Will you give the material below again, every line exactly as it is?
═════ LISTED RECORDS ═════
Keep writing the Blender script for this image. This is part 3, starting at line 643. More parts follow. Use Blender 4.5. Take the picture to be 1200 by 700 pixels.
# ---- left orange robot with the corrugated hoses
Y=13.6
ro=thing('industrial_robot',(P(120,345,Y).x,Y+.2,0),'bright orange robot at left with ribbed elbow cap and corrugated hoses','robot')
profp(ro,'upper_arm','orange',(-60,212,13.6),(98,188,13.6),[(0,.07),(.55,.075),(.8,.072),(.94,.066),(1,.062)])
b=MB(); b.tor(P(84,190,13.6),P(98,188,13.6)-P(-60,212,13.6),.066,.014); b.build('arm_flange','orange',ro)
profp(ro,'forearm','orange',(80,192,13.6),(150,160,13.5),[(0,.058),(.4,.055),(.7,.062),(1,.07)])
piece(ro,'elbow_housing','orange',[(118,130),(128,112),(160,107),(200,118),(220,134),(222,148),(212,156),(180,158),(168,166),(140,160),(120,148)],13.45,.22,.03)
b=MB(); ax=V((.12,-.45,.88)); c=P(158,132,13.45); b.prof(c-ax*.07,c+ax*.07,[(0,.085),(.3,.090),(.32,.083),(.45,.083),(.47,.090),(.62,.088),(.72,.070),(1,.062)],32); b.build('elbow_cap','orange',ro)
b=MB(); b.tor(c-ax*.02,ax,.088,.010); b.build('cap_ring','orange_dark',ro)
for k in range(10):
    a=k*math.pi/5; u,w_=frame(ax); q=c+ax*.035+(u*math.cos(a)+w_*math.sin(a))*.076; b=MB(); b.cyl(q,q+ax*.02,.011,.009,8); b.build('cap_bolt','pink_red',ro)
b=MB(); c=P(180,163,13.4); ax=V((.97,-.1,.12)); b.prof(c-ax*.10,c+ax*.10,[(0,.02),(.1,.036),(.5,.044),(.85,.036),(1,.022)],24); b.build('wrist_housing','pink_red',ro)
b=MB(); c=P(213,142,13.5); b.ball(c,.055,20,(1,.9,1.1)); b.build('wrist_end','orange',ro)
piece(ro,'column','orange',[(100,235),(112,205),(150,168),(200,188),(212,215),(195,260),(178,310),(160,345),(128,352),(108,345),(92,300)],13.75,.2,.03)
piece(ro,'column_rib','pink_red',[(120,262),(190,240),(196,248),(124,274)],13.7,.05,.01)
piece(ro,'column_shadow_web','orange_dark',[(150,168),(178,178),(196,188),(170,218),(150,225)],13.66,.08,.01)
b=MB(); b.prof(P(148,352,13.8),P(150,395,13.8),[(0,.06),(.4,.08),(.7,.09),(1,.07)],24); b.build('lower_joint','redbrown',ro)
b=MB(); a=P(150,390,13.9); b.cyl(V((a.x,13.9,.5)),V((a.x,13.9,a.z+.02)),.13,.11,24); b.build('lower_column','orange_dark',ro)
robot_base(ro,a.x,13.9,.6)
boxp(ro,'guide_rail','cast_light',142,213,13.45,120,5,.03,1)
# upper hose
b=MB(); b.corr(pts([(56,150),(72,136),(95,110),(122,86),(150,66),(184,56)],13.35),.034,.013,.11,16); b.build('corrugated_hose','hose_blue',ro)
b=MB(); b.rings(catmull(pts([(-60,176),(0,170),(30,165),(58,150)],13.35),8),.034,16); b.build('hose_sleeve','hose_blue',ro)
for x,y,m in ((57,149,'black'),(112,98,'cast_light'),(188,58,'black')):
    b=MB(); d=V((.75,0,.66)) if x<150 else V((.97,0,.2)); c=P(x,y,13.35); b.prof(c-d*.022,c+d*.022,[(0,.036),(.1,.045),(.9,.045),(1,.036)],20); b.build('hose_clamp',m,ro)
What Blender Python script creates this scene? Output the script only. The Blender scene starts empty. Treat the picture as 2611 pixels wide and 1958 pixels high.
═════
■ EXERCISE ANSWER ■
Keep writing the Blender script for this image. This is part 3, starting at line 643. More parts follow. Use Blender 4.5. Take the picture to be 1200 by 700 pixels.
# ---- left orange robot with the corrugated hoses
Y=13.6
ro=thing('industrial_robot',(P(120,345,Y).x,Y+.2,0),'bright orange robot at left with ribbed elbow cap and corrugated hoses','robot')
profp(ro,'upper_arm','orange',(-60,212,13.6),(98,188,13.6),[(0,.07),(.55,.075),(.8,.072),(.94,.066),(1,.062)])
b=MB(); b.tor(P(84,190,13.6),P(98,188,13.6)-P(-60,212,13.6),.066,.014); b.build('arm_flange','orange',ro)
profp(ro,'forearm','orange',(80,192,13.6),(150,160,13.5),[(0,.058),(.4,.055),(.7,.062),(1,.07)])
piece(ro,'elbow_housing','orange',[(118,130),(128,112),(160,107),(200,118),(220,134),(222,148),(212,156),(180,158),(168,166),(140,160),(120,148)],13.45,.22,.03)
b=MB(); ax=V((.12,-.45,.88)); c=P(158,132,13.45); b.prof(c-ax*.07,c+ax*.07,[(0,.085),(.3,.090),(.32,.083),(.45,.083),(.47,.090),(.62,.088),(.72,.070),(1,.062)],32); b.build('elbow_cap','orange',ro)
b=MB(); b.tor(c-ax*.02,ax,.088,.010); b.build('cap_ring','orange_dark',ro)
for k in range(10):
    a=k*math.pi/5; u,w_=frame(ax); q=c+ax*.035+(u*math.cos(a)+w_*math.sin(a))*.076; b=MB(); b.cyl(q,q+ax*.02,.011,.009,8); b.build('cap_bolt','pink_red',ro)
b=MB(); c=P(180,163,13.4); ax=V((.97,-.1,.12)); b.prof(c-ax*.10,c+ax*.10,[(0,.02),(.1,.036),(.5,.044),(.85,.036),(1,.022)],24); b.build('wrist_housing','pink_red',ro)
b=MB(); c=P(213,142,13.5); b.ball(c,.055,20,(1,.9,1.1)); b.build('wrist_end','orange',ro)
piece(ro,'column','orange',[(100,235),(112,205),(150,168),(200,188),(212,215),(195,260),(178,310),(160,345),(128,352),(108,345),(92,300)],13.75,.2,.03)
piece(ro,'column_rib','pink_red',[(120,262),(190,240),(196,248),(124,274)],13.7,.05,.01)
piece(ro,'column_shadow_web','orange_dark',[(150,168),(178,178),(196,188),(170,218),(150,225)],13.66,.08,.01)
b=MB(); b.prof(P(148,352,13.8),P(150,395,13.8),[(0,.06),(.4,.08),(.7,.09),(1,.07)],24); b.build('lower_joint','redbrown',ro)
b=MB(); a=P(150,390,13.9); b.cyl(V((a.x,13.9,.5)),V((a.x,13.9,a.z+.02)),.13,.11,24); b.build('lower_column','orange_dark',ro)
robot_base(ro,a.x,13.9,.6)
boxp(ro,'guide_rail','cast_light',142,213,13.45,120,5,.03,1)
# upper hose
b=MB(); b.corr(pts([(56,150),(72,136),(95,110),(122,86),(150,66),(184,56)],13.35),.034,.013,.11,16); b.build('corrugated_hose','hose_blue',ro)
b=MB(); b.rings(catmull(pts([(-60,176),(0,170),(30,165),(58,150)],13.35),8),.034,16); b.build('hose_sleeve','hose_blue',ro)
for x,y,m in ((57,149,'black'),(112,98,'cast_light'),(188,58,'black')):
    b=MB(); d=V((.75,0,.66)) if x<150 else V((.97,0,.2)); c=P(x,y,13.35); b.prof(c-d*.022,c+d*.022,[(0,.036),(.1,.045),(.9,.045),(1,.036)],20); b.build('hose_clamp',m,ro)
What Blender Python script creates this scene? Output the script only. The Blender scene starts empty. Treat the picture as 2611 pixels wide and 1958 pixels high.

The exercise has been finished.